For García-Romero, the sharing of Fornés’ legacy and pedagogy through the creation of the Fornés Playwriting Workshop was a logical place to start. In addition to the creation of the workshop, García-Romero has also recently published a book on Fornés, The Fornés Frame.

“Fornés’ legacy is that she is a playwright, a director, and a teacher. She transformed, specifically, Latinx theatre because she trained a generation of Latinx theatre makers including Lito Cruz, Pulitzer Prize winner for drama; Luis Alfaro, one of the most produced Latinx playwrights in the country; and Eduardo Machado, an influential playwriting teacher in New York,” García-Romero said. “Her legacy is her students, her legacy is her incredible method of writing plays that is really innovative and groundbreaking – I don’t believe this method is taught anywhere else in the country or maybe even the world.”

The Institute for Latino Studies is honored to continue to be the key sponsor for this annual workshop as it works to continue the tradition of Fornés and promotes Latinx leaders in the theatre community.

ILS is pleased to support the Fornés Workshop for the third consecutive year under the leadership of Anne García-Romero, the nation’s foremost scholar of this unique Latinx style of play writing and theatrical production,” said ILS Director Luis Fraga. “There is no doubt in my mind that it is through the creative arts that the energy, hopes, aspirations, and power of Latinx communities will be celebrated and preserved for present and future generations.”

The powerful impact of this workshop has already been demonstrated through the work of Lucas Garcia, who currently works in Chicago as a writer, dramator, playwright, and poet. Garcia also volunteers at the Alliance of Latinx Theatre Artists (ALTA) an organization that seeks to provide professional development, community, and advocacy through volunteering and providing member services to theatre artists Latinx Theatre Artists, specifically in the Chicagoland area.

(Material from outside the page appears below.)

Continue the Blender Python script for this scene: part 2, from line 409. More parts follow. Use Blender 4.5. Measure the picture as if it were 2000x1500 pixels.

“The workshop is very affecting on a personal level and on an artistic level,” Garcia said. “On an artistic level certainly, but on a personal level as well because it’s a sort of fearlessness and that fearlessness is very generative as an artist but it’s also very important as a person and for me. That is why this workshop is so special because Fornés’ legacy is, in my perspective, a way of living as an artist and not just making art.”